Please, Mr Crocodile!
Compiled by Tessa Strickland
This full colour, picture book format collection contains some twenty poems featuring animals wild and domestic, large and small in many different habitats. Each one reads aloud well and there is a wide variety of styles and moods: the playground rhyme 'Please, Mr Crocodile!', Joan Horton's bold, direct description of 'Grey Squirrel' as it urgently stocks up food for winter, scary humour in Lord Alfred Douglas's 'The Shark', the nightmare world lurking in Richard Edwards's 'Our Pond', a stark contrast to the 'ittery, skittery' word playing 'Water Striders' - a brilliant poem to inspire dance as is Ann Whitford Paul's 'Baboon'. There is awe, wonder and humility too with Joan Cass's tiger or Frank Collymore's spider.
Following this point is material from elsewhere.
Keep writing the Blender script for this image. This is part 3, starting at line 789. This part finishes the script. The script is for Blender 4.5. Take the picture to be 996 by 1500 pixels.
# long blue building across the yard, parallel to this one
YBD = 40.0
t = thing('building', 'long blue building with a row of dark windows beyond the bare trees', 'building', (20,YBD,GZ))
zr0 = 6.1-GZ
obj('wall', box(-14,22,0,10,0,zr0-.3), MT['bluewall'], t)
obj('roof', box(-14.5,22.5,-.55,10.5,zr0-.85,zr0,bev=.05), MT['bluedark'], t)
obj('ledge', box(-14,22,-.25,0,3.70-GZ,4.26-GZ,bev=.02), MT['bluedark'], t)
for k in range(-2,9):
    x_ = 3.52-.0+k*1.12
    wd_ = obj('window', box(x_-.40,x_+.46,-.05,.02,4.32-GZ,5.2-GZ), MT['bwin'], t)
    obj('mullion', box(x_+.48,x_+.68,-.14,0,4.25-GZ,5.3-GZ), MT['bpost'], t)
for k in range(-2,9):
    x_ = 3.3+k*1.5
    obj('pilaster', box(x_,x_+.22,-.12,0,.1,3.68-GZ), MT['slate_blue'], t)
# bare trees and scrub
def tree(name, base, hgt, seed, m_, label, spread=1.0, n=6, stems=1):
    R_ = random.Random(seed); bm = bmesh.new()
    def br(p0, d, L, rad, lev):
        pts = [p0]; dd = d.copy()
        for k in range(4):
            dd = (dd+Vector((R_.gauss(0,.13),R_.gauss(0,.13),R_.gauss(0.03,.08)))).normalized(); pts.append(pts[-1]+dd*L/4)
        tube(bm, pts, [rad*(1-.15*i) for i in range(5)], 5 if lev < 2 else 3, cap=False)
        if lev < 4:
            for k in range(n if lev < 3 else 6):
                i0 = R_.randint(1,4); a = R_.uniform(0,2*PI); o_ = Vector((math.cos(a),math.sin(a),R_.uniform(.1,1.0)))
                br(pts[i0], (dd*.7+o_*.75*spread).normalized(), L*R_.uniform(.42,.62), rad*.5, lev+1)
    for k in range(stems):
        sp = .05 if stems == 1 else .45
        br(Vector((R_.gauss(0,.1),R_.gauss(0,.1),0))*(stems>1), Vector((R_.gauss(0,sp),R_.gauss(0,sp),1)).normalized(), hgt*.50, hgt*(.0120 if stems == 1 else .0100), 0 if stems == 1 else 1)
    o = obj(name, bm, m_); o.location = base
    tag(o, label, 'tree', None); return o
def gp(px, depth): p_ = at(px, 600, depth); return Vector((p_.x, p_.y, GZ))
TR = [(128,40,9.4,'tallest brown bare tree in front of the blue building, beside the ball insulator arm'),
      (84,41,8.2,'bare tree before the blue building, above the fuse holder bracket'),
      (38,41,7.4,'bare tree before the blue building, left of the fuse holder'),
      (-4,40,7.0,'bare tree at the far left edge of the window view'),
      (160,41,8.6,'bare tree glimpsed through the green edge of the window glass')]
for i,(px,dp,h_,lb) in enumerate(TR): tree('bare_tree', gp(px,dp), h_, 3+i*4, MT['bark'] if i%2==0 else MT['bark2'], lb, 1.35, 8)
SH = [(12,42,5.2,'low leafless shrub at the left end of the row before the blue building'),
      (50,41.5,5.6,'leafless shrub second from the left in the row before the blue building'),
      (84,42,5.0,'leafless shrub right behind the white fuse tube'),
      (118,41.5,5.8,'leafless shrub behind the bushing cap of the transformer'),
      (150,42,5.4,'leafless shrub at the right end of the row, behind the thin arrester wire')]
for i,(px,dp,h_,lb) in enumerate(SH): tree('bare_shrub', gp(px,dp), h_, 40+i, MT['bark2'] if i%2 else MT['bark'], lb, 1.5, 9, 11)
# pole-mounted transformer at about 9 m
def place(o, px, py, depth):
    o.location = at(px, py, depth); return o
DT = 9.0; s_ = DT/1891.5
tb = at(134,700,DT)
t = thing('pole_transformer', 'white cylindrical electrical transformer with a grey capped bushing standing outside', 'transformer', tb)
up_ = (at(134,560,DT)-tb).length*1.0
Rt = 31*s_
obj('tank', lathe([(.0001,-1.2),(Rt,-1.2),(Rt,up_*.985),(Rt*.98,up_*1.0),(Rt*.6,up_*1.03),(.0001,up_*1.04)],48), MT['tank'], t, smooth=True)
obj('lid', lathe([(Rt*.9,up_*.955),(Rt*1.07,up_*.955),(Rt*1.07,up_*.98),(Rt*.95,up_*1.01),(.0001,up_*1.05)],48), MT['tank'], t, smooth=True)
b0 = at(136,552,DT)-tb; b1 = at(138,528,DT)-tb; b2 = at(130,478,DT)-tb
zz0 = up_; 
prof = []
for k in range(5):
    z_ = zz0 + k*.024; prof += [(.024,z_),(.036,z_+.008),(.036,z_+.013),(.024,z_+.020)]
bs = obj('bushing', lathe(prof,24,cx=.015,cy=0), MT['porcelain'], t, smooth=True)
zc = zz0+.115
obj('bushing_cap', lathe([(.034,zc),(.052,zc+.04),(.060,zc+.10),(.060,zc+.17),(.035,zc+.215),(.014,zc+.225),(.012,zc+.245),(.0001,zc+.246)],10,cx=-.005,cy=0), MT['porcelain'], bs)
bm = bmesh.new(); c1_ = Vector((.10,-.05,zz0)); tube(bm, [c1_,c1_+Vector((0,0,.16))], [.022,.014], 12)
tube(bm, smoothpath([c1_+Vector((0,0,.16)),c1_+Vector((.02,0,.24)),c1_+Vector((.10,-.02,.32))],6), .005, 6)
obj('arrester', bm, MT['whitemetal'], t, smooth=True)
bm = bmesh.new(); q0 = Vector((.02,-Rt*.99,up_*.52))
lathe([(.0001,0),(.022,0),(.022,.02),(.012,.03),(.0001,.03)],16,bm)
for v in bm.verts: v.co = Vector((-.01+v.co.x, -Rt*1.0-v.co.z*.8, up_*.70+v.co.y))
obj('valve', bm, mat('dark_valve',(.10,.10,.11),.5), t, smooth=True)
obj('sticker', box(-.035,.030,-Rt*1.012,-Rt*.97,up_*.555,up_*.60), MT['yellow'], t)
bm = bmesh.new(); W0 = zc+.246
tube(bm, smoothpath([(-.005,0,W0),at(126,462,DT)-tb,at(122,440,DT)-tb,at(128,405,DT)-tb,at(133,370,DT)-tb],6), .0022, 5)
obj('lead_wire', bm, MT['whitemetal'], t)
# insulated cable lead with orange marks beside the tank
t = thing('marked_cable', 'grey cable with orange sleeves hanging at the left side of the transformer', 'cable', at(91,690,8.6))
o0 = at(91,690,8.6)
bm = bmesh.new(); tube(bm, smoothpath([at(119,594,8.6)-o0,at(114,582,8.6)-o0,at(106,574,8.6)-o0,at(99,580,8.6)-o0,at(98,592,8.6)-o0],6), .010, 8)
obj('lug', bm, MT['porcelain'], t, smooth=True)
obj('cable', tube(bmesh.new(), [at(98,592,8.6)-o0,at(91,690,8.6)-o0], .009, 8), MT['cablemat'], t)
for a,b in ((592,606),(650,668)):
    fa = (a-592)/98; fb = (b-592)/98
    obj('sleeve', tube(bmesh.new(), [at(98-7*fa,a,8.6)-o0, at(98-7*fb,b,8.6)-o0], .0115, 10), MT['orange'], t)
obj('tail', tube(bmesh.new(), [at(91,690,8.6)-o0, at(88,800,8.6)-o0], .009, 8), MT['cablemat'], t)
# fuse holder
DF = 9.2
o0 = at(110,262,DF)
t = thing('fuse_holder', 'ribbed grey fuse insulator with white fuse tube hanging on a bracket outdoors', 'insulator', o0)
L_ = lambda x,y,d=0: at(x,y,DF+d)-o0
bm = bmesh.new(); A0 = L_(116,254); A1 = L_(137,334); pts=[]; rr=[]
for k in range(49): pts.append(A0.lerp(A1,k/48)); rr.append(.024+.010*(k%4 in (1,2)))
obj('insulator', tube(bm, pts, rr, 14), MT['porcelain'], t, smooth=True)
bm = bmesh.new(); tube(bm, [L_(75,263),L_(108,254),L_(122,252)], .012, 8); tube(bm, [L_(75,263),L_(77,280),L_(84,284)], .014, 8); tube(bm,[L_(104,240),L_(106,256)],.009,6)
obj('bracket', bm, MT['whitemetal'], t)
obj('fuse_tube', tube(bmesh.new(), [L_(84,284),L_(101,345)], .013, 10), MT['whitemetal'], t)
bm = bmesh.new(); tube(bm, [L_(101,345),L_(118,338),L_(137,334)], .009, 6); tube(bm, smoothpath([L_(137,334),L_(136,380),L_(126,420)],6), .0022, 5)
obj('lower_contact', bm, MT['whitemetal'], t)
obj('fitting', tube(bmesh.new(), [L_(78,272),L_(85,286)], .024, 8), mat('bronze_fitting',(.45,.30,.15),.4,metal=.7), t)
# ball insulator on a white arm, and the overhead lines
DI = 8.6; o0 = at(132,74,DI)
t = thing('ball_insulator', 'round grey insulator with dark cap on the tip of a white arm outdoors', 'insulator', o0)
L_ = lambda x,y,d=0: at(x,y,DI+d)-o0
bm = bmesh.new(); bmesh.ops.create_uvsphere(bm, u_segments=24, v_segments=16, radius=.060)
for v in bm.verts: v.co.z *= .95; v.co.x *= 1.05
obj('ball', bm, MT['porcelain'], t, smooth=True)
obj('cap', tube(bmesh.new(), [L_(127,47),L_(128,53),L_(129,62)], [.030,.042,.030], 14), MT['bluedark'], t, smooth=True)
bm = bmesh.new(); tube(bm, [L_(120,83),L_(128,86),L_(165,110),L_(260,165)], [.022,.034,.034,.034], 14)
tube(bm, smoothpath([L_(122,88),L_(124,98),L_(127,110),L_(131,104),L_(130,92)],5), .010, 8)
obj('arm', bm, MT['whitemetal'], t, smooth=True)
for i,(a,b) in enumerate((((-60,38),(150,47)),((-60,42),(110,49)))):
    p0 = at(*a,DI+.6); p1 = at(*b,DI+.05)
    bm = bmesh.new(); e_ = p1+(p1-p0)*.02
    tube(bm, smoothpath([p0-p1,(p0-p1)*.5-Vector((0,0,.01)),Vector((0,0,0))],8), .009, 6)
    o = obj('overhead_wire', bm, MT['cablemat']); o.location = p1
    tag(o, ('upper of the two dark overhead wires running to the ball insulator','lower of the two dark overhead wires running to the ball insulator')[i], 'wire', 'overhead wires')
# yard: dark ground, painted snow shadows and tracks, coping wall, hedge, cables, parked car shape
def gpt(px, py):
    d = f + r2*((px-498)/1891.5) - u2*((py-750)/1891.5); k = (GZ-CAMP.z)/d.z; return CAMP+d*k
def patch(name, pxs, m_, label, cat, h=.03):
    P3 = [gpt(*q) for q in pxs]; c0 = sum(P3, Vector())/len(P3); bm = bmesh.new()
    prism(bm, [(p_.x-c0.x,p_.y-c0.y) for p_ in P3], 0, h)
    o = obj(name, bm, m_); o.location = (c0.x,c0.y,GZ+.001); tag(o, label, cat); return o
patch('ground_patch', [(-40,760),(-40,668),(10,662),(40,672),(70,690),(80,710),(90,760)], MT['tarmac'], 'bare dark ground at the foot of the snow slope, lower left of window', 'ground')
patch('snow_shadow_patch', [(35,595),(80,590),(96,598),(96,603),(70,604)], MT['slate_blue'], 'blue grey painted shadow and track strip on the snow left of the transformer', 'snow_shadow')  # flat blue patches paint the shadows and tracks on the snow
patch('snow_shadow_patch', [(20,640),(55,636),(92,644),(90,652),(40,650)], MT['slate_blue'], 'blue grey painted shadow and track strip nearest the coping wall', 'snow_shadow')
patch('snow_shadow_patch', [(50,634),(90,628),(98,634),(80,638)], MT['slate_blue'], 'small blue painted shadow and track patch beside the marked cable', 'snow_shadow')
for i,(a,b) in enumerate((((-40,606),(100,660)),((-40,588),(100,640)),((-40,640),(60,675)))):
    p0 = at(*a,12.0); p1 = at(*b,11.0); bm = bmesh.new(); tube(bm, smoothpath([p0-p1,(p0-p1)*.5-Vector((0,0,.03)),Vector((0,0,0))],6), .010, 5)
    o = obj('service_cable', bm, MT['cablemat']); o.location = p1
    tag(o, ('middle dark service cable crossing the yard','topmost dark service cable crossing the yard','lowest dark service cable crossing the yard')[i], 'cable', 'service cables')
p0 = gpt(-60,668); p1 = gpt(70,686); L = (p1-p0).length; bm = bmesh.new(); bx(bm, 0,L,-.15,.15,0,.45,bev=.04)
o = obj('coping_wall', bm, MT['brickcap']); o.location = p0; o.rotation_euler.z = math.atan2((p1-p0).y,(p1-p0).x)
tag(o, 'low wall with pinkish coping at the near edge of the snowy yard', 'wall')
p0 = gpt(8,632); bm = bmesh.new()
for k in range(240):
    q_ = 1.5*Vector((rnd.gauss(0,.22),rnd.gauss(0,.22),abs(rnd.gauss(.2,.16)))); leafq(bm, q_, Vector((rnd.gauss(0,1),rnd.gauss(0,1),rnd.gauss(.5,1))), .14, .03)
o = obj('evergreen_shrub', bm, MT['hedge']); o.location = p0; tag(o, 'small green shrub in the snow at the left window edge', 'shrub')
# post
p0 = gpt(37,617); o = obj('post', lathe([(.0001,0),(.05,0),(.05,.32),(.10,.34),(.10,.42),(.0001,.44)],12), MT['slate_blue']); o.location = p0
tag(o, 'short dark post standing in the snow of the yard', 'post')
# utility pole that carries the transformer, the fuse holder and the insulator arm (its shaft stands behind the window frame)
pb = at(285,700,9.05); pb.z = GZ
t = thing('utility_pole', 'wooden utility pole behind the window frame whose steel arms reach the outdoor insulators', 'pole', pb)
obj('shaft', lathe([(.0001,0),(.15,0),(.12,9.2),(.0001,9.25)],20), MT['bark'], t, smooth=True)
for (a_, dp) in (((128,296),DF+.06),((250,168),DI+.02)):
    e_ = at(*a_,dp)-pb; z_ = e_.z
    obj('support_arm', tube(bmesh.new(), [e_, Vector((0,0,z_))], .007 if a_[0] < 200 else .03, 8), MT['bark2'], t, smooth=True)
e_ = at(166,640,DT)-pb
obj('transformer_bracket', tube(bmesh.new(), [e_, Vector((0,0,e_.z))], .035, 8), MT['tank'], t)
Moran's paintings of the flora and fauna are well observed, enclosing, extending but never overwhelming the poet's work - fine balance indeed. Interestingly her illustration for Brian Patten's 'Warm Paws' features a rabbit: try reading the poem aloud to children without showing them the illustration and asking them to form their own image: what do they see? For me, the splendid 'Grey Owl', the final poem in the book, sums up the resonant power poetry can have, 'fanning the margins of the mind'.